Важность такого вывода для понимания творчества Бахтина в целом для нас не подлежит сомнению: высветление общих тенденций диалогического философского типа может помочь открыть новые стороны воззрений русского мыслителя. Но всякая типологизация продуктивна тогда, когда, на фоне единого типа ярче вырисовываются неповторимо-уникальные особенности исследуемого предмета. Ни у одного из диалогистов нельзя обнаружить такого тесного сращения диалогического экзистенциализма с эстетикой, а тем более – с литературоведением, как у Бахтина: перенесение идей диалогической онтологии на произведение художественного слова, вернее же сказать, формирование этих идей без
отделения их от идей «эстетики словесного творчества» – вот тот момент, который обеспечивает Бахтину его собственное, законное, место в кругу западных диалогистов. Рассмотреть всерьез художественный, созданный к тому же средствами слова, мир в качестве мира действительного, понять творчество писателя как реальное общение его с персонажами – такими же реальными, как автор, или стремящимися обрести подобную реальность, кажется, это не приходило в голову ни одному из диалогистов. Случилось так, что дерзко-гениальное предприятие Бахтина привело к буму в самых разных областях науки, и вряд ли такими же были масштабы влияния западного, с точки зрения внешних условий, несравненно более благополучного диалогизма. Однако, помимо всего прочего, дальнейшее развитие бахтиноведения, возможно, наведет и «историко-биографический» мост между творчеством Бахтина в 1920-е годы и западным диалогизмом.
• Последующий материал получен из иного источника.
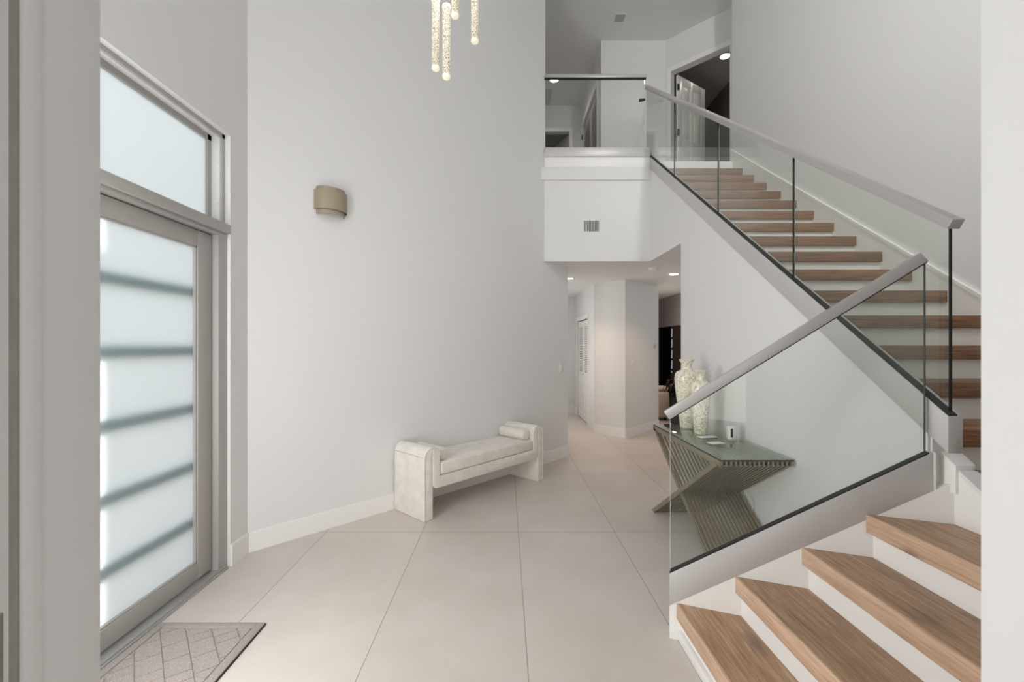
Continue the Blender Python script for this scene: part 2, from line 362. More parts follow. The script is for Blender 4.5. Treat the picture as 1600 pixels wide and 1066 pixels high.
# room behind the camera
struct(MB().box(-3.4, -3.28, -3.2, 0.6, 0, 2.7).build('wall_back_room_left', M['wall'], smooth=False))
struct(MB().box(3.28, 3.4, -3.2, 0.6, 0, 2.7).build('wall_back_room_right', M['wall'], smooth=False))
struct(MB().box(-3.4, 3.4, -3.3, -3.2, 0, 2.7).build('wall_back_room_rear', M['wall'], smooth=False))
struct(MB().box(-3.4, 3.4, -3.3, 0.6, 2.62, 2.74).build('ceiling_back_room', M['ceil'], smooth=False))
# stairwell right wall
struct(MB().box(XW, XW+0.12, 0.7, 6.02, 0, ZC).build('wall_right', M['wall'], smooth=False))
# wall carrying the upper railing
sh_sl = 0.7118
NY, NZ = 1.856, FX(1481.5, 650.6, XS)[2]
shz = lambda y: NZ + sh_sl*(y-NY)
SHH = 0.157
ws = MB()
Yj = 1.87*F/(1064-X0)
y1 = YB+0.002
ws.prism([(1.87, 1.935, 0), (1.87, Yj, 0), (1.87, Yj, SOF), (1.87, y1, SOF), (1.87, y1, shz(y1)-SHH+0.004), (1.87, 1.935, shz(1.935)-SHH+0.004)], (0.09, 0, 0))
struct(ws.build('wall_stair', M['wall'], smooth=False))
# upper floor slab with fascia and mouldings
WB = C0 + WD*((YB-C0.y)/WD.y)
fl = MB()
fl.prism([(0.50, YB, SOF), (1.87, YB, SOF), (1.87, nose(15), SOF), (6.2, nose(15), SOF), (6.2, 12.4, SOF), (-2.6, 12.4, SOF), (-2.6, 6.3, SOF), (0.35, 6.3, SOF)], (0, 0, UF-SOF))
fl.box(1.9605, 3.08, Yj, nose(15)-0.001, SOF, SOF+0.05); fl.box(1.8705, 1.9605, YB+0.003, nose(15)-0.001, SOF, SOF+0.05)
struct(fl.build('ceiling_hall', M['wall'], smooth=False))
z262 = FY(900, 262, YB)[2]; z282 = FY(900, 282, YB)[2]; z246 = FY(900, 246, YB)[2]
struct(MB().box(0.46, 1.868, YB-0.028, YB+0.01, z282, z262, 0.004).build('trim_1', M['wall']))
struct(MB().box(0.51, 1.868, YB-0.010, YB+0.01, z262, z246, 0.003).build('trim_2', M['trim']))
# upper landing white edge board
struct(MB().box(1.96, 3.07, nose(15)-0.012, nose(15)+0.03, UF-0.125, UF+0.004, 0.003).build('trim_3', M['trim']))

# ---- upper hall
YK = 7.355; XK0 = 149*YK/F; XK1 = (1037.5-X0)*YK/F
struct(MB().box(XK0, XK1+0.05, YK, YK+0.12, UF, ZC).build('wall_upper_back', M['wall'], smooth=False))
uh = MB(); uh.box(XK0, XK0+0.12, YK+0.12, 7.62, UF, ZC); uh.box(XK0, XK0+0.12, 9.12, 9.35, UF, ZC); uh.box(XK0, XK0+0.12, 7.62, 9.12, UF+2.03, ZC)
struct(uh.build('wall_upper_side', M['wall'], smooth=False))
ue = MB(); ue.box(0.1, 0.60, 9.35, 9.47, UF, ZC); ue.box(1.355, XK0+0.1, 9.35, 9.47, UF, ZC); ue.box(0.60, 1.355, 9.35, 9.47, UF+2.04, ZC)
struct(ue.build('wall_upper_end', M['wall'], smooth=False))
struct(MB().box(0.08, 0.2, 5.9, 9.4, UF, ZC).build('wall_upper_left', M['wall'], smooth=False))
dk = MB(); dk.box(0.4, 1.7, 11.2, 11.3, UF, ZC); dk.box(0.3, 0.4, 9.47, 11.3, UF, ZC); dk.box(1.7, 1.8, 9.47, 11.3, UF, ZC)
struct(dk.build('wall_upper_dark_room', M['taupe'], smooth=False))
# angled wall with the open door, (X+Y = 10.02)
S45 = math.sqrt(0.5)
K = Vector((XK1, 10.02-XK1))
def ang(t0, t1, z0, z1, th=0.12):
    a = K + Vector((S45, -S45))*t0; b = K + Vector((S45, -S45))*t1; n = Vector((S45, S45))*th
    return [(a.x, a.y, z0), (b.x, b.y, z0), (b.x+n.x, b.y+n.y, z0), (a.x+n.x, a.y+n.y, z0)], (0, 0, z1-z0)
DT0, DT1 = 0.13, 1.05
wd = MB()
for a in ((0, DT0, UF, ZC), (DT1, 2.3, UF, ZC), (DT0, DT1, UF+2.03, ZC)): p_, v_ = ang(*a); wd.prism(p_, v_)
struct(wd.build('wall_upper_angled', M['wall'], smooth=False))
ur = MB(); ur.box(4.30, 4.42, 4.0, 12, UF, ZC); ur.box(1.9, 4.4, 10.6, 10.7, UF, ZC)
struct(ur.build('wall_upper_room', M['taupe'], smooth=False))
struct(MB().box(3.2, 4.4, 5.9, 6.02, UF, ZC).build('wall_upper_landing', M['wall'], smooth=False))
# ---- lower hall
def wallseg(a, b, z0, z1, th):
    a = Vector(a); b = Vector(b); d = (b-a).normalized(); n = Vector((-d.y, d.x))*th
    return [(a.x, a.y, z0), (b.x, b.y, z0), (b.x+n.x, b.y+n.y, z0), (a.x+n.x, a.y+n.y, z0)], (0, 0, z1-z0)
HC = (1.975, 7.29); HR = (2.84, 8.20); HL = (1.56, 7.76)
hp = MB()
hp.prism([(HC[0], HC[1], 0), (HR[0], HR[1], 0), (HR[0]-0.09, HR[1]+0.09, 0), (HC[0], HC[1]+0.16, 0), (HL[0]+0.10, HL[1]+0.06, 0), (HL[0]+0.02, HL[1]+0.04, 0), (HL[0]+.008, HL[1]-.006, 0)], (0, 0, SOF))
struct(hp.build('wall_hall_corner', M['wall'], smooth=False))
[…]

Есть гипотеза, согласно которой М.И. Каган, благодаря своим германским встречам, был связующим звеном между марбургским неокантианством, к которому был причастен и Розенцвейг, и кружком Бахтина[520]. Но еще до того, как всплывут новые исторические факты, можно говорить о созвучии философствования в 1920-е годы Бахтина и целого ряда мыслителей, живущих в то время в Берлине.Настало время возвратиться к Бахтину и посмотреть, как проблема бытия,
с которой он начал свой путь в философии, трансформируется в проблему языка, не теряя при этом своей онтологической сути; в том, что такой поворот дел возможен, убеждает существование только что описанных онтологических систем. Какое место занимает язык в бахтинской онтологии? Каков его бытийственный статус? Наоборот, как Бахтин понимает бытие в его соотношении с языком? Исчерпывается ли бытие языком, или же в бытии остается некий не сводимый к языку «остаток»? Пытаясь обозначить характер философии Бахтина, мы будем придерживаться этих и подобных вопросов. Сразу отметим очевидное: представления Бахтина не доходят до тех крайностей диалогизма, которые демонстрирует Розеншток-Хюсси. Никогда мы не встретим у Бахтина настойчиво повторяемых экстравагантных утверждений типа таких, что говорящий человек изводит из себя пространственно-временную вселенную, что Бог имманентен речевому потоку и т. п. Бахтин «прозаичен» – мы не устанем возвращаться к этому глубокому положению. И прозаичен он не только потому, что создает теорию именно прозы, но и поскольку его философия пронизана интуициями, рожденными прозаической, повседневной жизнью. От жизненной прозы же неотъемлем здравый смысл, – и ничего противоречащего здравому смыслу мы у Бахтина не найдем. Бытие – не что иное, как речь, повторяет на все лады Розеншток; философствовать в таком эпатирующем стиле Бахтину не позволит хотя бы здравомыслие.